START Recorded data

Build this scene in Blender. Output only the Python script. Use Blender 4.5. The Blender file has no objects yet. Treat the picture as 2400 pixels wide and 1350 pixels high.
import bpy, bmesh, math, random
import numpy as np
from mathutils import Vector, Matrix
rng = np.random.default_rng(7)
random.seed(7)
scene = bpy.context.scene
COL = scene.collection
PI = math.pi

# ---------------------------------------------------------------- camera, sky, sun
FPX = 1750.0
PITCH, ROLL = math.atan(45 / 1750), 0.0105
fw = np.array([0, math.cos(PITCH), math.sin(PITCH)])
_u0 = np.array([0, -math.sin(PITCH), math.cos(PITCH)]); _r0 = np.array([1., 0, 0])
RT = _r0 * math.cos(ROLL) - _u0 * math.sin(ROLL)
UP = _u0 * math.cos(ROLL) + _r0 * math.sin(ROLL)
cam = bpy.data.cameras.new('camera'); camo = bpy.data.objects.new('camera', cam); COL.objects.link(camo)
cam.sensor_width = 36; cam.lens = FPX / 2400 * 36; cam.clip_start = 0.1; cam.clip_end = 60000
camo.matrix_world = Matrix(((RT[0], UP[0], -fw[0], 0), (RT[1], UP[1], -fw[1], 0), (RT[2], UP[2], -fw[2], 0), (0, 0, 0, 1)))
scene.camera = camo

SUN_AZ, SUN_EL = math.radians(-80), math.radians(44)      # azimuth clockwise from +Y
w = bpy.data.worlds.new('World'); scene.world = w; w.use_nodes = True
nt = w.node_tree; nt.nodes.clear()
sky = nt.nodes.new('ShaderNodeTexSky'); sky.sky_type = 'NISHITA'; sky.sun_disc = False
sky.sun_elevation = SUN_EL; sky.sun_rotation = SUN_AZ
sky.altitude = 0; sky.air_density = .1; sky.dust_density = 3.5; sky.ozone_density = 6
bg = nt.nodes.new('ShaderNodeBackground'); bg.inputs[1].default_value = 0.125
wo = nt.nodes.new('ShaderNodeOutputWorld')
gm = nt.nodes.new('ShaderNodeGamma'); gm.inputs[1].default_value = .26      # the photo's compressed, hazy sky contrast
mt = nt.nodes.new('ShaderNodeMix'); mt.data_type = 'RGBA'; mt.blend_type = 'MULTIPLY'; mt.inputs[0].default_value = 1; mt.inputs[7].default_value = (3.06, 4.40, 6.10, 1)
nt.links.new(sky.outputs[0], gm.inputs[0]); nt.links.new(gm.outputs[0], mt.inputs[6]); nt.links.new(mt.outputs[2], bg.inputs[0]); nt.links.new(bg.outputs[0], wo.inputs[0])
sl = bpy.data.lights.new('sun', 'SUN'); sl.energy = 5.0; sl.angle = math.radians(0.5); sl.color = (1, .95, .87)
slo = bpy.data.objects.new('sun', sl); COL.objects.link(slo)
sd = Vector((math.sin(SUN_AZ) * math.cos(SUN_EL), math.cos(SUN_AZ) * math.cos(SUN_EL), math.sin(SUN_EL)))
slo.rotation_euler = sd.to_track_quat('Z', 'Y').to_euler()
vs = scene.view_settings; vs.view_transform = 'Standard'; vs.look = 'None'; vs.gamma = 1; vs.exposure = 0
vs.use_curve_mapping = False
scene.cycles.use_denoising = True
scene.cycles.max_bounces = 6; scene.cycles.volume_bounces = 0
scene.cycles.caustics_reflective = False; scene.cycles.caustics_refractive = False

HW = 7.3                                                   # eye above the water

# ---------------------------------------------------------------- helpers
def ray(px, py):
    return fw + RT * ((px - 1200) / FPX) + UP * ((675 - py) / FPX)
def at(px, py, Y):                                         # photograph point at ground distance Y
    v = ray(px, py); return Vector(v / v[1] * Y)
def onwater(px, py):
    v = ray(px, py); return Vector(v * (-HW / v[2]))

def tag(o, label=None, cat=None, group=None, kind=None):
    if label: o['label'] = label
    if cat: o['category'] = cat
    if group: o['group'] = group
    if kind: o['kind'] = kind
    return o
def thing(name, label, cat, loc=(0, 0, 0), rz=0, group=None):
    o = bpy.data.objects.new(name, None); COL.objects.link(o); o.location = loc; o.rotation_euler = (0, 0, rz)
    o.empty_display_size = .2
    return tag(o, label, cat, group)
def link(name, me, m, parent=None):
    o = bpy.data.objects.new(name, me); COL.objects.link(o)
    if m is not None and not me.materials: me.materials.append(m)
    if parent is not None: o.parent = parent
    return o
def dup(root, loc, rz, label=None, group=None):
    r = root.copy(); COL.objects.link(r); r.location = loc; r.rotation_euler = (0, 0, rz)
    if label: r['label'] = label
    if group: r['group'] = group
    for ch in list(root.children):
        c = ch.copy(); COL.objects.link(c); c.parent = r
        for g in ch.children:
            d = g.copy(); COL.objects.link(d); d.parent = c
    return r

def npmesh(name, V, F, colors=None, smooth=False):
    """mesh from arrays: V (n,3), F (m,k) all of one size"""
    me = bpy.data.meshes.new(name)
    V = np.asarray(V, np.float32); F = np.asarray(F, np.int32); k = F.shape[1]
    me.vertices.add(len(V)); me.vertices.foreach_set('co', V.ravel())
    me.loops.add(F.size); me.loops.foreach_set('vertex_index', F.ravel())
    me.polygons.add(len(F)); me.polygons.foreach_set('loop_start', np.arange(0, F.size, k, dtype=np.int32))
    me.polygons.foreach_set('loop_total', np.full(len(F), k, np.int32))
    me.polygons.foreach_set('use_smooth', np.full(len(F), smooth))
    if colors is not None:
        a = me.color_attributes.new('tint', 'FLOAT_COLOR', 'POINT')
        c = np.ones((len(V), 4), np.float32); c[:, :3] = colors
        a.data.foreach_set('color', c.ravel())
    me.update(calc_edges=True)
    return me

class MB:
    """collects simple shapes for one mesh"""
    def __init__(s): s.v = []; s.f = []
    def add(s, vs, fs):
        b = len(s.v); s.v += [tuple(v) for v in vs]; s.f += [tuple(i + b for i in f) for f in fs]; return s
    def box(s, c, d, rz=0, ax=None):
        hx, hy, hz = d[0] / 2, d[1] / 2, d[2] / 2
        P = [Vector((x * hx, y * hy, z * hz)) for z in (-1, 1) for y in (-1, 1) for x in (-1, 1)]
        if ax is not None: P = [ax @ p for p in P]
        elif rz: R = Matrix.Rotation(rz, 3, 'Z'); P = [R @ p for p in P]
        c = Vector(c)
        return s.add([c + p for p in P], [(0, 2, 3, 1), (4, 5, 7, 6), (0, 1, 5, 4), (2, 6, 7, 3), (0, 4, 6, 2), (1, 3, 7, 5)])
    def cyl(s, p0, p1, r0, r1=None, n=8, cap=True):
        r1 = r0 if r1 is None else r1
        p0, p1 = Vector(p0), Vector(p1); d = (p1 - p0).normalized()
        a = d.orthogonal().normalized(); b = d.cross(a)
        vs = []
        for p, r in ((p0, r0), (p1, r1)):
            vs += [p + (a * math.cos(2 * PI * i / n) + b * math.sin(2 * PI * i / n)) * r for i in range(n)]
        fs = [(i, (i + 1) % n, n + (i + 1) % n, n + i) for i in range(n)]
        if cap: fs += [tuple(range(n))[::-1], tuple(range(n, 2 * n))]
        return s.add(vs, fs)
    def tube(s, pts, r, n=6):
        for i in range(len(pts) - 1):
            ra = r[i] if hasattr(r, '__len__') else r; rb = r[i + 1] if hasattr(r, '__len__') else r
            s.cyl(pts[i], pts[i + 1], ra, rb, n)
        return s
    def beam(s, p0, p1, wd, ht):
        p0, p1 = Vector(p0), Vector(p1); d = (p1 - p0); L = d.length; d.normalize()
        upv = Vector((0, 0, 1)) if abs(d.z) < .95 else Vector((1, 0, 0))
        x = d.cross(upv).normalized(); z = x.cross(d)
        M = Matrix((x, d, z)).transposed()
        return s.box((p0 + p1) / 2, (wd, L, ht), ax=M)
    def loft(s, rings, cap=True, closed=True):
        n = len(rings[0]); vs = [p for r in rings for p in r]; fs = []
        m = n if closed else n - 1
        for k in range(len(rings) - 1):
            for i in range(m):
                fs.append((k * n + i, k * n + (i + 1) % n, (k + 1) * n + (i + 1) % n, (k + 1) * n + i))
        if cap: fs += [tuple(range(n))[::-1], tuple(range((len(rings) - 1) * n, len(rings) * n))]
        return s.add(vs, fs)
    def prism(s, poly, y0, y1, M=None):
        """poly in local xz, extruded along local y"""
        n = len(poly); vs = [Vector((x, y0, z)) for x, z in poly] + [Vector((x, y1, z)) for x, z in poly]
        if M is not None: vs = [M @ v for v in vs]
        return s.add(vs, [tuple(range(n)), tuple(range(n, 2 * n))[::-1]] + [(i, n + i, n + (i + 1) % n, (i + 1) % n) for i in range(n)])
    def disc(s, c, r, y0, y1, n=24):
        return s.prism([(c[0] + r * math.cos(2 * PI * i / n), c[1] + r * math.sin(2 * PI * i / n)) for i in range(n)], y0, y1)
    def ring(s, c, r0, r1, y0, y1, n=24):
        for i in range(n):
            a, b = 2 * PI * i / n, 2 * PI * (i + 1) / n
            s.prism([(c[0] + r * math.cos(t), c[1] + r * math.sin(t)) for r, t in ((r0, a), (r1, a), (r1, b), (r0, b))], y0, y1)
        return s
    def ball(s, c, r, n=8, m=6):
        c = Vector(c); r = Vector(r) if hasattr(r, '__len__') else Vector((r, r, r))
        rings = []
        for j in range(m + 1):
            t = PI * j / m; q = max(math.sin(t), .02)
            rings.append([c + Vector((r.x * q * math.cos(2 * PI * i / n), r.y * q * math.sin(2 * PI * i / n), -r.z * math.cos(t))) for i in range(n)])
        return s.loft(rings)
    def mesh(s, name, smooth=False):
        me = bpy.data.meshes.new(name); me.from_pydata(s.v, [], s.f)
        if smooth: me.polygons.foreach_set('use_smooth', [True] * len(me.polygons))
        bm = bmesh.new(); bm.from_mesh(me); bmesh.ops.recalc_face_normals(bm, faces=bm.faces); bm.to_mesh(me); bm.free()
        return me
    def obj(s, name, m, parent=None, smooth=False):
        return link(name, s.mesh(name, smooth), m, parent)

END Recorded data

• Written request
Quote exactly the lines running from the start of the listing above through the line where "scene.camera = camo" is found, and output no other lines.

• Complete output
Build this scene in Blender. Output only the Python script. Use Blender 4.5. The Blender file has no objects yet. Treat the picture as 2400 pixels wide and 1350 pixels high.
import bpy, bmesh, math, random
import numpy as np
from mathutils import Vector, Matrix
rng = np.random.default_rng(7)
random.seed(7)
scene = bpy.context.scene
COL = scene.collection
PI = math.pi

# ---------------------------------------------------------------- camera, sky, sun
FPX = 1750.0
PITCH, ROLL = math.atan(45 / 1750), 0.0105
fw = np.array([0, math.cos(PITCH), math.sin(PITCH)])
_u0 = np.array([0, -math.sin(PITCH), math.cos(PITCH)]); _r0 = np.array([1., 0, 0])
RT = _r0 * math.cos(ROLL) - _u0 * math.sin(ROLL)
UP = _u0 * math.cos(ROLL) + _r0 * math.sin(ROLL)
cam = bpy.data.cameras.new('camera'); camo = bpy.data.objects.new('camera', cam); COL.objects.link(camo)
cam.sensor_width = 36; cam.lens = FPX / 2400 * 36; cam.clip_start = 0.1; cam.clip_end = 60000
camo.matrix_world = Matrix(((RT[0], UP[0], -fw[0], 0), (RT[1], UP[1], -fw[1], 0), (RT[2], UP[2], -fw[2], 0), (0, 0, 0, 1)))
scene.camera = camo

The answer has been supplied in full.